I have no clear solution to offer. I write to explore the meaning and implication of this complex situation in which nobody is an entirely free agent, yet no-one is an absolute victim.

[Both poems were translated by Stanislaw Baranczak and Clare Cavanaugh]

Saturday, August 05, 2006

Roses

The roses in my garden are blooming under significant-other's tender care. One-year-old comes to the flowers. She reaches out to tear the petals. I tell her: "no, love, not with your hands, with your nose… like this… smell". I bend over towards the flowers, kneeling next to her, taking a deep breath. I smell three roses: white, blood-red and pink-orange.
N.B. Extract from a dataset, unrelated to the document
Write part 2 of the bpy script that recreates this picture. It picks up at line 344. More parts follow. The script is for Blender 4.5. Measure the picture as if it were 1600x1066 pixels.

She is all smiles… laughing, she buries her little nose and face in the colorful petals… smelling noisily… happily… The sun is bright… the flowers seem shiny… I wonder whether white roses smell differently than blood-red or pink-orange…

When I get up, I notice a rose still nestling in the coolness of the shadows… not yet touched by the sun… it is sprinkled with due… kitsch image, only this one is real… round drops of moisture frozen on the petals… is this rose 'real'?... I dare not touch it… the surreal spell might be broken…

The next day, I bid the rose good morning… the petals are burned by the sun… brownish at the edge… curling towards their death… Other roses are covered with due… the name of the grey-pink roses comes to mind: "rose-ashes"…

Tonight, as I rock one-year-old into sleep, my baby cuddles in my arms all warm and tender… she babbles sweet baby words that join into a melody… when I take her to bed a thought comes floating: is happiness a question? Happiness is.